Some Sins Are More Equal Than Others

unequal

I used to hate that I didn’t have a “good” testimony. I didn’t have an abusive family. I didn’t have a sketchy sexual history. I didn’t have a drug addiction. I had a loving family, a fairly chaste past, and aside from a few drunken parties in college, didn’t really do anything that made me want to hang my head in shame.

And that was kind of disappointing. I mean, life is kind of boring if you never really got saved from anything.

But if I’m really honest, I was pretty smug about all of that, too.

Sure, I wasn’t perfect. I sinned, just like everyone else. But I knew that my sins weren’t all that bad. It’s not all that hard to admit pride or jealousy. They aren’t pretty, but no one gets kicked out of church for wishing they had better blog stats than another writer. 

Then I went and sinned in a kind of spectacular and public fashion. This wasn’t one of those sins that just gets overlooked, this was an epic fuck-up. Literally.

We often like to talk about how all sins are equal. The person who doesn’t return extra change in the drive-thru is exactly the same as the serial killer. That feels all squishy and lovely. Those who haven’t really done anything wrong can feel very generous because look! My pride is the same as your Very Bad Sin ™. I know this is at least a little bit true because honey, that was me. And I feel pretty confident that I’m not the only one. I could “there but for the grace of God” with the best of them.

But when the grace of God apparently gives out and you cross over from acceptable sin to unacceptable sin, the previous talk about how it’s all alike doesn’t ring as true. Real sin has consequences in a way that other sin doesn’t. Real sin requires repentance in a way that other sin doesn’t. Real sin needs to be shamed and brought before the public square for examination to figure out just what we’re going to do with it, unless it is deemed too awful to even do that and we just ship you off somewhere else and let THEM deal with it.

I don’t want to make light of how devastating some sins can be to a Church community.
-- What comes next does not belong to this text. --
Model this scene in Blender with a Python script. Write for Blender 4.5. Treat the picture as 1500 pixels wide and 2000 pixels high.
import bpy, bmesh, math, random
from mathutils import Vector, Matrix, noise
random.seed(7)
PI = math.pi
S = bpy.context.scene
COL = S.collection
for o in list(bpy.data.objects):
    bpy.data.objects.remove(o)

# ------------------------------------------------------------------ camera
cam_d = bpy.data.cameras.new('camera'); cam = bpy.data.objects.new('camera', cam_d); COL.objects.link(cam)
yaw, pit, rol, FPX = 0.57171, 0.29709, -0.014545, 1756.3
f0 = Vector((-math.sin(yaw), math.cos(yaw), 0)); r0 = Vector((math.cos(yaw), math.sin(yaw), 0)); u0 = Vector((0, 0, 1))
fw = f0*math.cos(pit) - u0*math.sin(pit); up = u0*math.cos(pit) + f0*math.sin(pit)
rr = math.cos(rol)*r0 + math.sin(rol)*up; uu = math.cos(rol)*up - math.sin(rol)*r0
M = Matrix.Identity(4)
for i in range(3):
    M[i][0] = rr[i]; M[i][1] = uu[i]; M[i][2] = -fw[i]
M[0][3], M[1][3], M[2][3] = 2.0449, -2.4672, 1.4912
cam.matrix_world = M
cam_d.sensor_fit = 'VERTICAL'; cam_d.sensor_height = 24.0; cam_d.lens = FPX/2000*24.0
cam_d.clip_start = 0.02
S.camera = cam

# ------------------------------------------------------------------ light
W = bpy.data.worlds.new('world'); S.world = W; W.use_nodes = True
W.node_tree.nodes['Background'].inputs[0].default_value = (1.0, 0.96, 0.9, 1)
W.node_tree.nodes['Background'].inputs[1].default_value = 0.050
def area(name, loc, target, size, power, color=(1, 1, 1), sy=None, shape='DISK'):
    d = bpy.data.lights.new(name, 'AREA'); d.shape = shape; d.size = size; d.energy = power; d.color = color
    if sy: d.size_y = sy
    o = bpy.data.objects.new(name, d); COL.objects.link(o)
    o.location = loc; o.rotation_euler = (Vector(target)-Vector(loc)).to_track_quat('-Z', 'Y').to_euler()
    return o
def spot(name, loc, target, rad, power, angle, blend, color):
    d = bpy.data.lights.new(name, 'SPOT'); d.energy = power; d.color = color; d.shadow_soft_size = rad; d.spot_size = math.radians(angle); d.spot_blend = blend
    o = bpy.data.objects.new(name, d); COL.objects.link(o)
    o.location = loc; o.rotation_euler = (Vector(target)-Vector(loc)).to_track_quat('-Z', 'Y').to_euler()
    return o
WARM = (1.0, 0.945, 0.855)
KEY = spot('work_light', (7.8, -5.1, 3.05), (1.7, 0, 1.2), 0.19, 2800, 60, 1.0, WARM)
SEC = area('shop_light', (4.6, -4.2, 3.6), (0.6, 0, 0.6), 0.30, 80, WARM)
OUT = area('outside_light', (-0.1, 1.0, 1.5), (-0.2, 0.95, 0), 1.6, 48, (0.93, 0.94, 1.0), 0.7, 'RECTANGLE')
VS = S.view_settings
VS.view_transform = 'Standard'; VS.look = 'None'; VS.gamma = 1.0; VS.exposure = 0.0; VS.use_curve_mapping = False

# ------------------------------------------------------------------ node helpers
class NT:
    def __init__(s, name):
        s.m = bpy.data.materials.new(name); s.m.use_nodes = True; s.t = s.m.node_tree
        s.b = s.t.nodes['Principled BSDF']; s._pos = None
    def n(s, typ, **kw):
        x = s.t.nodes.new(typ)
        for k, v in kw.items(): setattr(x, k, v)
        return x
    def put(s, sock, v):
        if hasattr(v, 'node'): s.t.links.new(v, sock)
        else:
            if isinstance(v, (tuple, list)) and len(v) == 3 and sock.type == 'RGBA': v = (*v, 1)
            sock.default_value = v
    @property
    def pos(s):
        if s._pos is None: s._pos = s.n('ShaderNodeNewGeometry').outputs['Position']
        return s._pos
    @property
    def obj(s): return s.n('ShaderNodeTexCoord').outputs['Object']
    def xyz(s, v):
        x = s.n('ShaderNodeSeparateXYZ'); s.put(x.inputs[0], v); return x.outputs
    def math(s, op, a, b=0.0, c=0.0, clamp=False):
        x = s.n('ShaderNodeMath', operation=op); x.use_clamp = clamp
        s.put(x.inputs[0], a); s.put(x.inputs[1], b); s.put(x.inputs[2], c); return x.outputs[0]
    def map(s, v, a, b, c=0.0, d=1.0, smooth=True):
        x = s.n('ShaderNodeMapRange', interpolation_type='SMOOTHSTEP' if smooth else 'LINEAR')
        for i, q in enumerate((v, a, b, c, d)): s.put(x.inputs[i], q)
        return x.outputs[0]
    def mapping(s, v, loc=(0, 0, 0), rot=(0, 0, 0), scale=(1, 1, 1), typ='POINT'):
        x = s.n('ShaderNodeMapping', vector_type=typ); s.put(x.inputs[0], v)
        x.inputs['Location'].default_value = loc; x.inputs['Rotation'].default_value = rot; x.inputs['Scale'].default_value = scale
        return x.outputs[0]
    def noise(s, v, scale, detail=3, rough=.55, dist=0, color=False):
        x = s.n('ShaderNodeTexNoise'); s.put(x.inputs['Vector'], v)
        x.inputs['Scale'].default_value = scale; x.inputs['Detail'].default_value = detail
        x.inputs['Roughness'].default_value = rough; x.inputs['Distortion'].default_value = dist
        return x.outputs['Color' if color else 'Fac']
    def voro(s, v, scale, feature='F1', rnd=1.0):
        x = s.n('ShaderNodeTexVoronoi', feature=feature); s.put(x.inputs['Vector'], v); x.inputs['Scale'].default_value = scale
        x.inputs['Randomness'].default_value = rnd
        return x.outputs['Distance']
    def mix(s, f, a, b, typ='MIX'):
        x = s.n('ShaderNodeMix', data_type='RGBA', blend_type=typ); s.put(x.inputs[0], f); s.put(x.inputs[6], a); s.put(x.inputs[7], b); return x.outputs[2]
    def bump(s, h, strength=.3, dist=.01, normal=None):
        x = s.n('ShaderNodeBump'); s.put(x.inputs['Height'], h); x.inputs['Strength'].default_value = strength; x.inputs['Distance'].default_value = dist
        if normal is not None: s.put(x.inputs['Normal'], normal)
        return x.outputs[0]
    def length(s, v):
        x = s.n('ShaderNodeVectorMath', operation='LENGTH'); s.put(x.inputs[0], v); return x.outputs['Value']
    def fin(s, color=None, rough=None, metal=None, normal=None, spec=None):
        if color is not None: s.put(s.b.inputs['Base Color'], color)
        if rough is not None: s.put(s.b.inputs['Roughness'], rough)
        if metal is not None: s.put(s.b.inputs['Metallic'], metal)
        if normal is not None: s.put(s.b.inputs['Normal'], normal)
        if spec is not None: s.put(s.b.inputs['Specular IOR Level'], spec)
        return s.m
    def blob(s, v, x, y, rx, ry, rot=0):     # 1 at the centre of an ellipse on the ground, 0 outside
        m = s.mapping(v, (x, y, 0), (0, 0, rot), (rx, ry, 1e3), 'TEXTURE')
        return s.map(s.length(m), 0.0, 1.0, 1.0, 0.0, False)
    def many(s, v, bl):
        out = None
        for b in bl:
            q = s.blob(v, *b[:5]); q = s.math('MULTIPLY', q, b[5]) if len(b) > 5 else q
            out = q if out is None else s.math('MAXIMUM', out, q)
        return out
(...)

It’s absolutely true that a pastor abusing children is something that requires a different kind of response than a gossipy church secretary. A worship leader and keyboard player having an affair can leave a mark on a church in a different way than a member of the church who is selfish with his money.

Recognizing these discrepancies is not what bothers me. What I find frustrating is when we Jesus-up our responses to some sins while letting others slide. 

We are allowed to have human responses to sin. We are allowed to be angry or hurt or uncomfortable or disgusted. We might be Christians, but we’re people too and when someone breaks trust, it will affect our relationship with that person. We may not like how we feel when it doesn’t line up with how we’re supposed to feel, but here’s the thing. I think we damage our message of forgiveness and love when we couch our understandable human responses to only some behavior in Christian-y language.

When we deny our own humanity, we end up denying the humanity of others. It’s much more difficult for me to see you as a person with feelings if I have to ignore my own feelings.

Accepting our own emotional responses forces us to admit that our Christian walk isn’t as okay as we might think. If I say I am praying about how to respond when I really just want to be angry at you for a while, I still get to be more Christian than you. If I say that you’re unrepentant when I am just annoyed that you didn’t reach the same conclusion as me, I can feel more self-righteous in my indignation. Any time that I use Christianese to justify my own human reaction, it allows me to focus on your sin and ignore my own.

While that may not get included tearful testimonies, it’s still something that can hurt and divide just as much as some of the real sins, so maybe it should be.

7 thoughts on “Some Sins Are More Equal Than Others

  1. Actually, the idea that all sins are equal is one of the few Christian teachings that I find completely incomprehensible. There are plenty that I disagree with, of course, but that one seems to me wholly at odds with observable reality and human behavior, even among the Christians who claim to believe it and try to practice it. The only way I can make it into any kind of sense is if I take it as a hyperbolic way of saying, “don’t let comparing sins distract you from important things.” I cannot imagine any literal sense in which looking at someone with lust is morally equivalent to sleeping with them.

  2. First of all, I think you are very brave in sharing your story. Secondly, I converted to Catholicism about 10 years ago, and we have venial sins and mortal sins. Even Jesus said that there will be degrees of judgment in heaven. So, I think you hit the nail on the head with this one. Very sobering.

  3. If you let God control you and not you controlling your life then I think you will be able to live righteous and holy. God says, in 1 John 1:9, If we confess our sins, he is faithful and just to forgive us our sins and to cleanse us from all unrighteousness.

  4. Alise, I believe that sin is nothing more or less than hurting ourselves and other people. Therefore, the seriousness of the ‘sin’ depends on the degree, and the consequences, of the hurt we cause, and there are great difference in those results; they are not the same.

  5. If sin is something that causes separation from that which we consider Holy, surely there are degrees of separation and therefore greater distances to travel to feel once again fully embraced by that Holy presence. The idea of sin being sin, for me, is the notion that we all sin, so just because my neighbor robbed a bank and I only took a box of pens from work, that does not make me morally superior.